• **What you should do**
Exclude the pictures, then copy all remaining records exactly.

• **Input data**
>> Begin

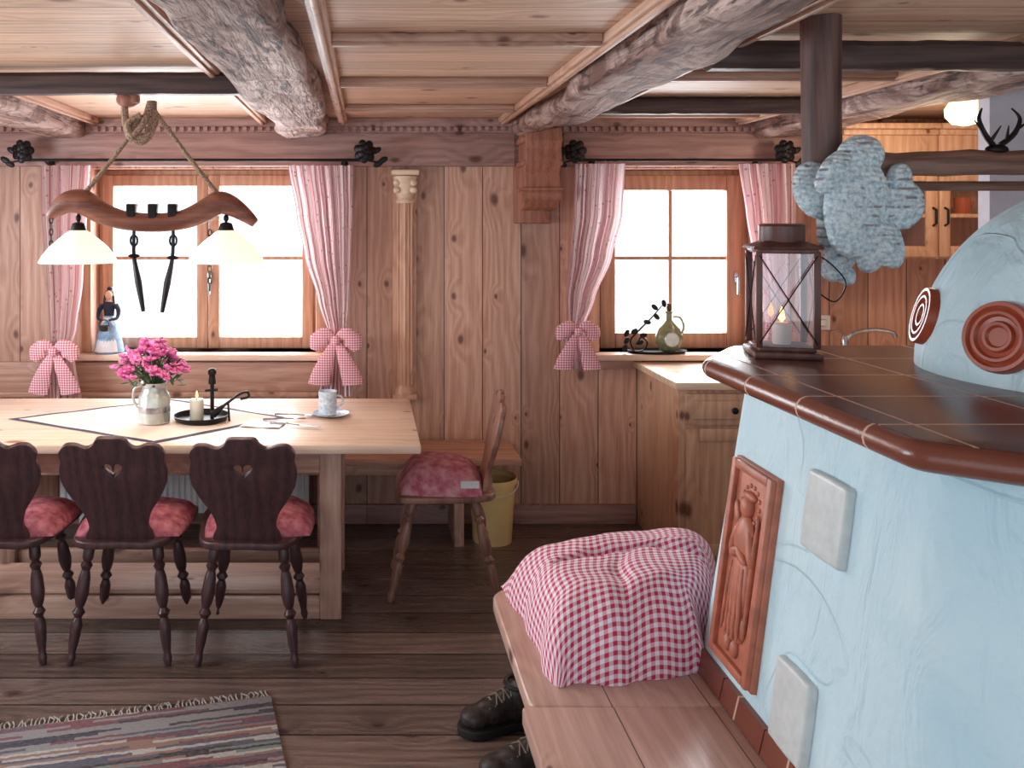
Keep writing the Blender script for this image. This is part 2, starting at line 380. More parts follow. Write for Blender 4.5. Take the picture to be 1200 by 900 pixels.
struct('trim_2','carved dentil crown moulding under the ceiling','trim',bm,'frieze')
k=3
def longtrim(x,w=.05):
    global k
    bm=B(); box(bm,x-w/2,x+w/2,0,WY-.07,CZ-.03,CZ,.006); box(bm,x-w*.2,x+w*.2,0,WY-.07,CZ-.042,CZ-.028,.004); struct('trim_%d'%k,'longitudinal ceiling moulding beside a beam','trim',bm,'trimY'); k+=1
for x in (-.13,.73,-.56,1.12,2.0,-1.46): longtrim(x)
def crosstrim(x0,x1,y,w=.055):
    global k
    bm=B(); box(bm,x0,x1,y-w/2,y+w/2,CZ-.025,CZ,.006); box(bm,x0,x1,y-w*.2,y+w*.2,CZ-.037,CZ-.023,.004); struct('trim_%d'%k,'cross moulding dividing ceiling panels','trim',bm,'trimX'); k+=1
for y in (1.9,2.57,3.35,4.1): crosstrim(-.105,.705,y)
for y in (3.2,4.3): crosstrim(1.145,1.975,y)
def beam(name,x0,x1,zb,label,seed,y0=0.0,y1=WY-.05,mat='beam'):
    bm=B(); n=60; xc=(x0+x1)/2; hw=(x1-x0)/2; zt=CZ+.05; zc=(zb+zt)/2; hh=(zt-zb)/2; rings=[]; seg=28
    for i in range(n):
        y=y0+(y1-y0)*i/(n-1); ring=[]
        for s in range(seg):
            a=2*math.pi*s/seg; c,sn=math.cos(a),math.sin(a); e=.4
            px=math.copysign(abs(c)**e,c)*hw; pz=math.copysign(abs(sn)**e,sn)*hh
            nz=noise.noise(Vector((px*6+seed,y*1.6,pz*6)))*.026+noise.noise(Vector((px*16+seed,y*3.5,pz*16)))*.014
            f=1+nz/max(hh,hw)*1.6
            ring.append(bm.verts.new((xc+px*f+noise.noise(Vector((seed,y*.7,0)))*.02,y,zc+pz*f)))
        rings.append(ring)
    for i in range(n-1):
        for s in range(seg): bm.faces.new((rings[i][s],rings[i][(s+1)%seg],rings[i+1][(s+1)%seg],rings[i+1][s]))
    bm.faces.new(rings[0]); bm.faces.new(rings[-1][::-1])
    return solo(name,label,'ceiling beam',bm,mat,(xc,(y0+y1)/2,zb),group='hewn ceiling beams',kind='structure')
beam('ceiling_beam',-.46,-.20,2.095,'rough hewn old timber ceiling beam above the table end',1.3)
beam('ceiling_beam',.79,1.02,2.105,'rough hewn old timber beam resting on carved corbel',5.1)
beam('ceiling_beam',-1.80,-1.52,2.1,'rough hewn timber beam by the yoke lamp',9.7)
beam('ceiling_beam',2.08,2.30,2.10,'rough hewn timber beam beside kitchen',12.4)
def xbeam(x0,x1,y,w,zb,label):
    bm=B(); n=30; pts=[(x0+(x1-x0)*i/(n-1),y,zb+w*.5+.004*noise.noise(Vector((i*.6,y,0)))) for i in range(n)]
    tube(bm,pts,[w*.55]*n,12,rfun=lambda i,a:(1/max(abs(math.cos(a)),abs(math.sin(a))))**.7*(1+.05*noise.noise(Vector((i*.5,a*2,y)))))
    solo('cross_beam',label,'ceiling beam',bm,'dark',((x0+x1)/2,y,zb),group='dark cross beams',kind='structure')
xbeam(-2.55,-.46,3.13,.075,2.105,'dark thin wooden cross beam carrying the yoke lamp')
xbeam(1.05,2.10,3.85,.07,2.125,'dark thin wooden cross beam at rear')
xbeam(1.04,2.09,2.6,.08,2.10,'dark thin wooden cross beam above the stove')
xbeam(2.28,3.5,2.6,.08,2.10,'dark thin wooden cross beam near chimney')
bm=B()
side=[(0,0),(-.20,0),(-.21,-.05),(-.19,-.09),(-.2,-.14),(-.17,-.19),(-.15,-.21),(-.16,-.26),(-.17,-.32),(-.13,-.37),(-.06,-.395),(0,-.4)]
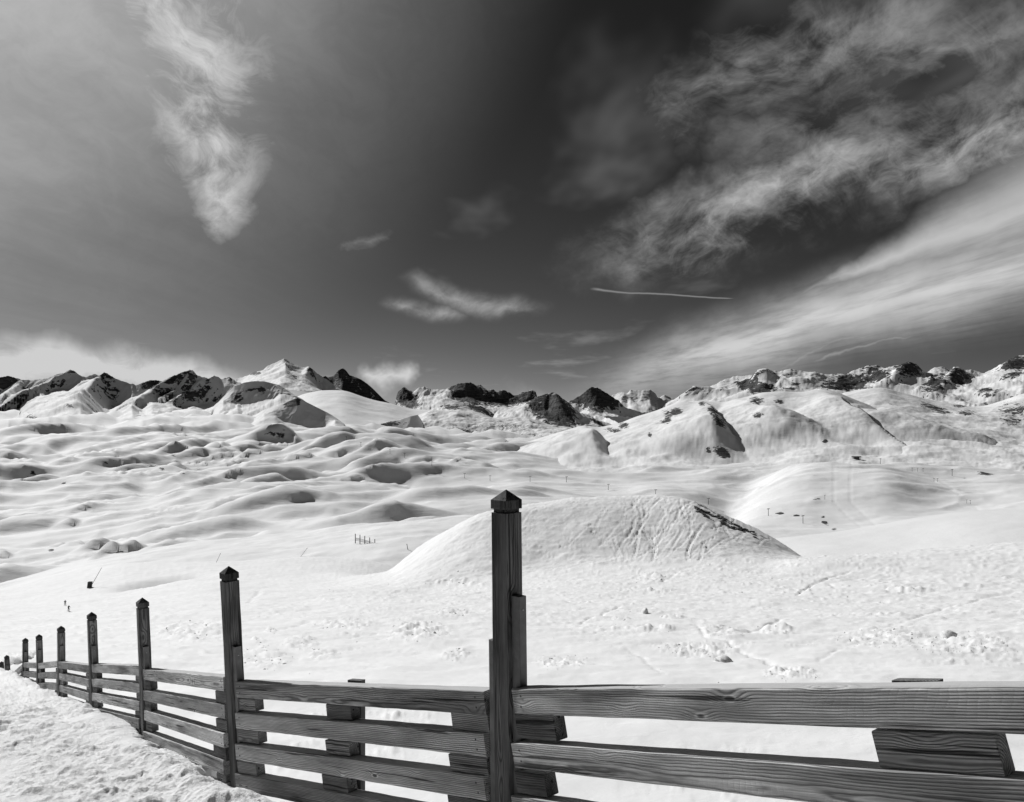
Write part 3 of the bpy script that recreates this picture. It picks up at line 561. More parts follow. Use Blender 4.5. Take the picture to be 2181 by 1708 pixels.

>> End

• **Answer in full**
Keep writing the Blender script for this image. This is part 2, starting at line 380. More parts follow. Write for Blender 4.5. Take the picture to be 1200 by 900 pixels.
struct('trim_2','carved dentil crown moulding under the ceiling','trim',bm,'frieze')
k=3
def longtrim(x,w=.05):
    global k
    bm=B(); box(bm,x-w/2,x+w/2,0,WY-.07,CZ-.03,CZ,.006); box(bm,x-w*.2,x+w*.2,0,WY-.07,CZ-.042,CZ-.028,.004); struct('trim_%d'%k,'longitudinal ceiling moulding beside a beam','trim',bm,'trimY'); k+=1
for x in (-.13,.73,-.56,1.12,2.0,-1.46): longtrim(x)
def crosstrim(x0,x1,y,w=.055):
    global k
    bm=B(); box(bm,x0,x1,y-w/2,y+w/2,CZ-.025,CZ,.006); box(bm,x0,x1,y-w*.2,y+w*.2,CZ-.037,CZ-.023,.004); struct('trim_%d'%k,'cross moulding dividing ceiling panels','trim',bm,'trimX'); k+=1
for y in (1.9,2.57,3.35,4.1): crosstrim(-.105,.705,y)
for y in (3.2,4.3): crosstrim(1.145,1.975,y)
def beam(name,x0,x1,zb,label,seed,y0=0.0,y1=WY-.05,mat='beam'):
    bm=B(); n=60; xc=(x0+x1)/2; hw=(x1-x0)/2; zt=CZ+.05; zc=(zb+zt)/2; hh=(zt-zb)/2; rings=[]; seg=28
    for i in range(n):
        y=y0+(y1-y0)*i/(n-1); ring=[]
        for s in range(seg):
            a=2*math.pi*s/seg; c,sn=math.cos(a),math.sin(a); e=.4
            px=math.copysign(abs(c)**e,c)*hw; pz=math.copysign(abs(sn)**e,sn)*hh
            nz=noise.noise(Vector((px*6+seed,y*1.6,pz*6)))*.026+noise.noise(Vector((px*16+seed,y*3.5,pz*16)))*.014
            f=1+nz/max(hh,hw)*1.6
            ring.append(bm.verts.new((xc+px*f+noise.noise(Vector((seed,y*.7,0)))*.02,y,zc+pz*f)))
        rings.append(ring)
    for i in range(n-1):
        for s in range(seg): bm.faces.new((rings[i][s],rings[i][(s+1)%seg],rings[i+1][(s+1)%seg],rings[i+1][s]))
    bm.faces.new(rings[0]); bm.faces.new(rings[-1][::-1])
    return solo(name,label,'ceiling beam',bm,mat,(xc,(y0+y1)/2,zb),group='hewn ceiling beams',kind='structure')
beam('ceiling_beam',-.46,-.20,2.095,'rough hewn old timber ceiling beam above the table end',1.3)
beam('ceiling_beam',.79,1.02,2.105,'rough hewn old timber beam resting on carved corbel',5.1)
beam('ceiling_beam',-1.80,-1.52,2.1,'rough hewn timber beam by the yoke lamp',9.7)
beam('ceiling_beam',2.08,2.30,2.10,'rough hewn timber beam beside kitchen',12.4)
def xbeam(x0,x1,y,w,zb,label):
    bm=B(); n=30; pts=[(x0+(x1-x0)*i/(n-1),y,zb+w*.5+.004*noise.noise(Vector((i*.6,y,0)))) for i in range(n)]
    tube(bm,pts,[w*.55]*n,12,rfun=lambda i,a:(1/max(abs(math.cos(a)),abs(math.sin(a))))**.7*(1+.05*noise.noise(Vector((i*.5,a*2,y)))))
    solo('cross_beam',label,'ceiling beam',bm,'dark',((x0+x1)/2,y,zb),group='dark cross beams',kind='structure')
xbeam(-2.55,-.46,3.13,.075,2.105,'dark thin wooden cross beam carrying the yoke lamp')
xbeam(1.05,2.10,3.85,.07,2.125,'dark thin wooden cross beam at rear')
xbeam(1.04,2.09,2.6,.08,2.10,'dark thin wooden cross beam above the stove')
xbeam(2.28,3.5,2.6,.08,2.10,'dark thin wooden cross beam near chimney')
bm=B()
side=[(0,0),(-.20,0),(-.21,-.05),(-.19,-.09),(-.2,-.14),(-.17,-.19),(-.15,-.21),(-.16,-.26),(-.17,-.32),(-.13,-.37),(-.06,-.395),(0,-.4)]
Write part 3 of the bpy script that recreates this picture. It picks up at line 561. More parts follow. Use Blender 4.5. Take the picture to be 2181 by 1708 pixels.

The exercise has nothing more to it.